Not charged: What happened to the investigation of Andrew McCabe?

Analysis by WorldTribune Staff, February 17, 2020

In typical end-of-the-week news dump fashion, the Department of Justice announced on Friday that disgraced former FBI Deputy Director Andrew McCabe would not be charged over false statements he made regarding an unauthorized leak to the media.

McCabe was fired in March 2018, shortly after a report by the DOJ’s inspector general concluded that he repeatedly and blatantly lied when questioned, including under oath.

‘There have been rumblings that the (Andrew) McCabe investigation was botched.’ / C-SPAN

So why wasn’t McCabe charged?

RedState columnist Bonchie pointed out what many others were thinking, that McCabe’s get-out-of-jail-free card is indicative of a “two tier” system of justice.

“What sense does it make for Michael Flynn to be railroaded into a guilty plea (including threatening his son), but McCabe gets completely off for doing the same thing? And not only the same thing, but doing it with a much clearer intent,” Bonchie wrote on Feb. 16.

The news that McCabe wouldn’t be charged “came on the heels of former Mueller prosecutors trying to send Roger Stone away for nine years for lying to a Congressional committee,” Bonchie noted. “None of it made any sense and it certainly didn’t seem fair. The two tier-justice appeared to be alive and well. And it is, but perhaps not for the reason some think.”

Bonchie continued: “After the DOJ sent a letter to McCabe’s lawyers telling them that the case was being closed without an indictment, the obvious person to blame was Bill Barr. He’s in charge here and it was his DOJ that appeared to be applying two standards of justice, whereby if you work for the government and yell orange man bad loud enough, you get away with whatever crimes you commit.

“There may be some blame there, but I think the answer to why McCabe is now going on CNN and proclaiming vindication is much simpler – career officials screwed this up, either on purpose or via incompetence.”

Former Assistant U.S. Attorney Andrew McCarthy noted in a Feb. 15 analysis for National Review that “There have been rumblings that the McCabe investigation was botched.”

“There are growing indications that the Justice Department had lost confidence in the U.S. attorney who was overseeing the probe, Jesse Liu,” McCarthy wrote. “While Liu was once seen as a rising Trump administration star, she was quietly edged out of her post last month, and the White House just pulled her nomination to fill an important Treasury Department post.”

McCarthy continued: “Kamil Shields, a prosecutor who reportedly grew frustrated by her supervisors’ inordinate delays in making decisions about the McCabe probe, ultimately left the Justice Department to take a private-practice job. Another prosecutor, David Kent, quit last summer as DOJ dithered over the decision on whether to prosecute. Things became so drawn out that the investigating grand jury’s term lapsed.
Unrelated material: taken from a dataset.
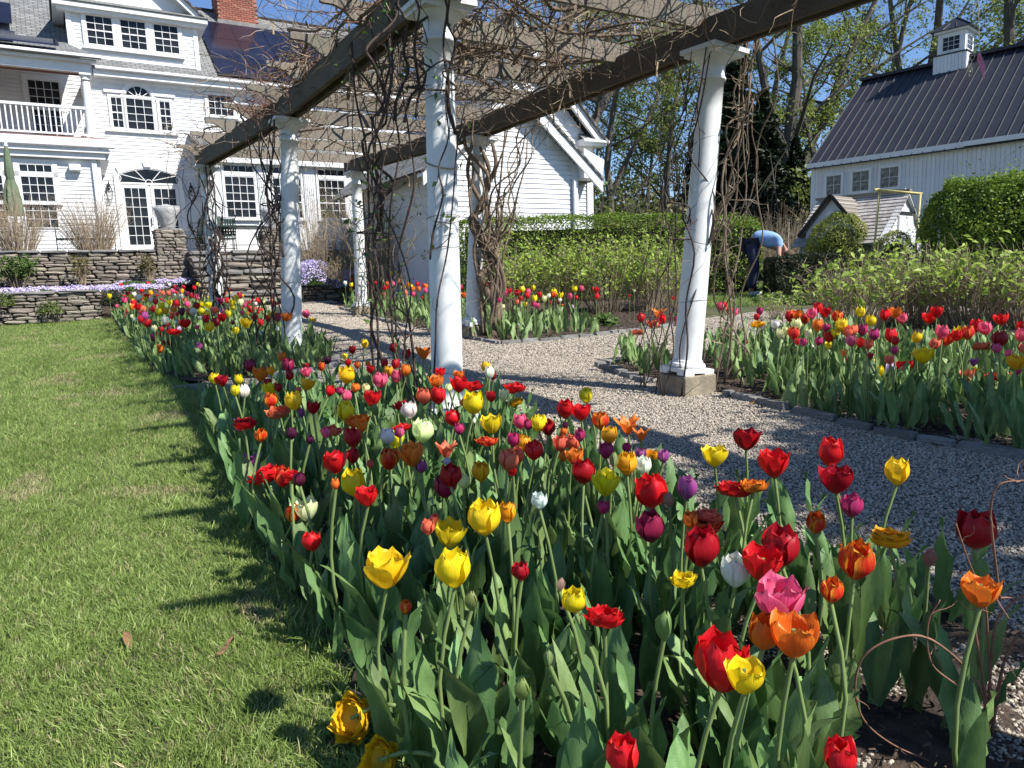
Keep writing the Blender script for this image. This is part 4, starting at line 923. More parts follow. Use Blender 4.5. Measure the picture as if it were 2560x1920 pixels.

“Meanwhile, the Justice Department endorsed Liu’s aggressive decision to bring a thin, politically fraught false-statements case against former Obama White House counsel Greg Craig, in connection with lobbying for a foreign country — the sort of crime that is rarely prosecuted. Craig was swiftly acquitted. Reportedly, Liu advocated charging McCabe, but the DOJ may have harbored doubts about her judgment.”

It is also possible, analysts say, that Attorney General William Barr realized that no grand jury in the leftist-dominated Washington, D.C. swamp would give the green-light to prosecute a fellow resistance member.

“The people in that city who make up said grand juries are 90-plus percent Democrats,” Bonchie noted.

“You’ll notice that the only figure to be found not guilty from the Mueller probe was Greg Craig,” Bonchie wrote. “He also happened to be a Democrat who served under Barack Obama. That’s likely not a coincidence given who makes up the juries in that district.”

McCarthy concluded: “McCabe is not out of the woods yet, of course: The Durham investigation is a separate matter, and it is continuing. But it is unclear whether he will face any criminal charges arising from that inquiry, whereas the now-dead-and-buried false-statements case against him looked cut-and-dried.

“The FBI’s former deputy director, though he undeniably misled investigators, remains a commentator at CNN. In the meantime, (George) Papadopoulos is a felon convicted and briefly imprisoned for misleading investigators, while Flynn and Stone are awaiting sentencing on their false-statements charges. That covers both tiers of our justice system.”